TASK >>
Repeat only the lines from the one containing "mb.box(-0.506, 0.563, 2.232, 2.242, 2.137, 3.25)" through the one containing "-0.018).build('door_groove', M_JAMB_DARK, th)", exactly as written, both ends included.

.....

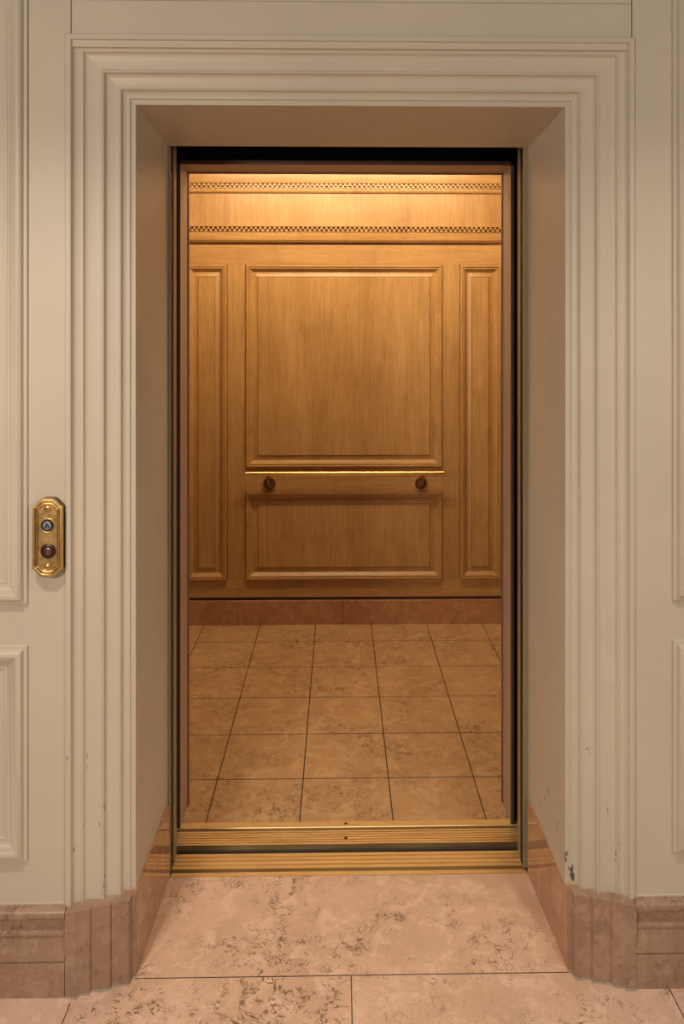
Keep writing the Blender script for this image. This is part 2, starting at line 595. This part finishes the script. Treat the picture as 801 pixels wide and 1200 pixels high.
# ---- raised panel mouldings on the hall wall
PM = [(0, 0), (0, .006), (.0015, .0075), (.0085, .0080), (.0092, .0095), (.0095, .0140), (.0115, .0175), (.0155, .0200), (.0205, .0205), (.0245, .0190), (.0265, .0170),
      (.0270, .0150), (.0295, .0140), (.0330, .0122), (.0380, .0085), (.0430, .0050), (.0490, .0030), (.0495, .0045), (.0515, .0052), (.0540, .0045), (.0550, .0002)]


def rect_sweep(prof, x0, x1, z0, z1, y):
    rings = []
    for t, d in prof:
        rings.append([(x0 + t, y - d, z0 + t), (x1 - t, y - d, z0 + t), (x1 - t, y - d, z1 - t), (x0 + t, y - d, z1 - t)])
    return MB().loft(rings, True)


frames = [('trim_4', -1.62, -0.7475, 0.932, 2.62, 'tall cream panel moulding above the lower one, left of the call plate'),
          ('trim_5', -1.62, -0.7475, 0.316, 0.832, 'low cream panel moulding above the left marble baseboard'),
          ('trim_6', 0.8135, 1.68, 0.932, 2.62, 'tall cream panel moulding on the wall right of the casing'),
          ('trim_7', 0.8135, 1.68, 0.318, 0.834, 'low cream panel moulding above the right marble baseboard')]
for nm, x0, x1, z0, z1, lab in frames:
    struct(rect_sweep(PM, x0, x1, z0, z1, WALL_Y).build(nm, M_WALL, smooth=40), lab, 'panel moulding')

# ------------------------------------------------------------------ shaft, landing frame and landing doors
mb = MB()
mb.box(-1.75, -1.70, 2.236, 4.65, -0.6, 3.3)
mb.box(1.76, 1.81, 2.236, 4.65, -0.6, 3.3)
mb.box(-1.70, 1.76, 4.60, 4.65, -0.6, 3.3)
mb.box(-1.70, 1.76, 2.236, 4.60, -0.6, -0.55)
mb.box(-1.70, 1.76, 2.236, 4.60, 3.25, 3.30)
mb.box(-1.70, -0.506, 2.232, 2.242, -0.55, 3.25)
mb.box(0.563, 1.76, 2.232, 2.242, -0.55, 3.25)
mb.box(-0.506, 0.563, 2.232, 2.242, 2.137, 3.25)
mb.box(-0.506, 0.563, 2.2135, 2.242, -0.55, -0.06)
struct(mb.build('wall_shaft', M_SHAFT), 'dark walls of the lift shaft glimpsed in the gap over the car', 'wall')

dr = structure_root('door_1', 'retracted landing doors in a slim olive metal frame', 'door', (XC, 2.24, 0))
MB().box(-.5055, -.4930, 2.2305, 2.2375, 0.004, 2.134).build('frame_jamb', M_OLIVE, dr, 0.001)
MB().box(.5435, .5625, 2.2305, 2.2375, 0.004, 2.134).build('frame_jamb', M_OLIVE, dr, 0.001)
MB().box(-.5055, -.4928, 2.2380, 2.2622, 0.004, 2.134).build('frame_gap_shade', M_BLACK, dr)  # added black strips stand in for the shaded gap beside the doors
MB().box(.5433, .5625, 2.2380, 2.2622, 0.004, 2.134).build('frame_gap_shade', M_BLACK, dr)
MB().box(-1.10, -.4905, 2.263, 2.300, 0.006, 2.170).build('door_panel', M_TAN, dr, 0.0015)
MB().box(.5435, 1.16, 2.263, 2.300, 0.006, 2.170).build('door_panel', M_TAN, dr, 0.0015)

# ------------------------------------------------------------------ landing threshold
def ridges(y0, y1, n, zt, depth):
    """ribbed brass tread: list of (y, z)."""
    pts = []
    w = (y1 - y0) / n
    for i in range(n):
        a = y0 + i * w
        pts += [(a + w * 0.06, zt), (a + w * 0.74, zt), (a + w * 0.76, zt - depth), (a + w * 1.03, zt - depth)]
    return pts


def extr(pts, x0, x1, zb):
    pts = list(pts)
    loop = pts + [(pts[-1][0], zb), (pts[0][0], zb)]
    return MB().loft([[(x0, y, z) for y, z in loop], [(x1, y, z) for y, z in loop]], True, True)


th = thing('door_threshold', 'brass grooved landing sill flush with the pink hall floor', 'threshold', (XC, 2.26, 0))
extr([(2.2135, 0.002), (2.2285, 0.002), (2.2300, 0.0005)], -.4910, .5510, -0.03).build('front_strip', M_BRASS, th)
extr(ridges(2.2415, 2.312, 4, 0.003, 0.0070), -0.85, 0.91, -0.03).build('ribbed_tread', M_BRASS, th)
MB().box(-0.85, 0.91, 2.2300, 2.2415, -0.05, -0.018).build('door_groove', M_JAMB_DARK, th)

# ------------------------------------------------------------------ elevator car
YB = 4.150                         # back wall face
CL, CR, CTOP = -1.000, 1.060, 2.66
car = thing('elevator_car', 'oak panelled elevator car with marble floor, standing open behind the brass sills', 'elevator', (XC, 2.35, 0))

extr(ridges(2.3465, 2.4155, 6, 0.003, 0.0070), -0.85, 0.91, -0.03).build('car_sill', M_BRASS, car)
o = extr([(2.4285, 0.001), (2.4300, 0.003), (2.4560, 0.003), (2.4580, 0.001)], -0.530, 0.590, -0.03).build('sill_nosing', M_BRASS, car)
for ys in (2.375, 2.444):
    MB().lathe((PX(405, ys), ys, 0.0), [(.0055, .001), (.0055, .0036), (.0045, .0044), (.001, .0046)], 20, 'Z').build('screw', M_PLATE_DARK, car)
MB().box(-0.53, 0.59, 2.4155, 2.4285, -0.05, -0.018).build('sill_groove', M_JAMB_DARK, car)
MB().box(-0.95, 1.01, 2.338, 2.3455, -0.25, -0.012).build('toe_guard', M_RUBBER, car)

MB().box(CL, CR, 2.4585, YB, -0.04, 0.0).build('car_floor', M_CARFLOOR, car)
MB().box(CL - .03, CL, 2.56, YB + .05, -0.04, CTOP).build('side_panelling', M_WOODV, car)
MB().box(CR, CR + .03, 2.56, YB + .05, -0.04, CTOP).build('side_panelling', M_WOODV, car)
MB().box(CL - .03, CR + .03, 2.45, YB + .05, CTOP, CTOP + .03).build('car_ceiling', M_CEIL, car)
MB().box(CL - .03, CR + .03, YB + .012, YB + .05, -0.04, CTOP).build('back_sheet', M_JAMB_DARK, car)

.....

SOLUTION FOR THIS PROBLEM >>
mb.box(-0.506, 0.563, 2.232, 2.242, 2.137, 3.25)
mb.box(-0.506, 0.563, 2.2135, 2.242, -0.55, -0.06)
struct(mb.build('wall_shaft', M_SHAFT), 'dark walls of the lift shaft glimpsed in the gap over the car', 'wall')

dr = structure_root('door_1', 'retracted landing doors in a slim olive metal frame', 'door', (XC, 2.24, 0))
MB().box(-.5055, -.4930, 2.2305, 2.2375, 0.004, 2.134).build('frame_jamb', M_OLIVE, dr, 0.001)
MB().box(.5435, .5625, 2.2305, 2.2375, 0.004, 2.134).build('frame_jamb', M_OLIVE, dr, 0.001)
MB().box(-.5055, -.4928, 2.2380, 2.2622, 0.004, 2.134).build('frame_gap_shade', M_BLACK, dr)  # added black strips stand in for the shaded gap beside the doors
MB().box(.5433, .5625, 2.2380, 2.2622, 0.004, 2.134).build('frame_gap_shade', M_BLACK, dr)
MB().box(-1.10, -.4905, 2.263, 2.300, 0.006, 2.170).build('door_panel', M_TAN, dr, 0.0015)
MB().box(.5435, 1.16, 2.263, 2.300, 0.006, 2.170).build('door_panel', M_TAN, dr, 0.0015)

# ------------------------------------------------------------------ landing threshold
def ridges(y0, y1, n, zt, depth):
    """ribbed brass tread: list of (y, z)."""
    pts = []
    w = (y1 - y0) / n
    for i in range(n):
        a = y0 + i * w
        pts += [(a + w * 0.06, zt), (a + w * 0.74, zt), (a + w * 0.76, zt - depth), (a + w * 1.03, zt - depth)]
    return pts


def extr(pts, x0, x1, zb):
    pts = list(pts)
    loop = pts + [(pts[-1][0], zb), (pts[0][0], zb)]
    return MB().loft([[(x0, y, z) for y, z in loop], [(x1, y, z) for y, z in loop]], True, True)


th = thing('door_threshold', 'brass grooved landing sill flush with the pink hall floor', 'threshold', (XC, 2.26, 0))
extr([(2.2135, 0.002), (2.2285, 0.002), (2.2300, 0.0005)], -.4910, .5510, -0.03).build('front_strip', M_BRASS, th)
extr(ridges(2.2415, 2.312, 4, 0.003, 0.0070), -0.85, 0.91, -0.03).build('ribbed_tread', M_BRASS, th)
MB().box(-0.85, 0.91, 2.2300, 2.2415, -0.05, -0.018).build('door_groove', M_JAMB_DARK, th)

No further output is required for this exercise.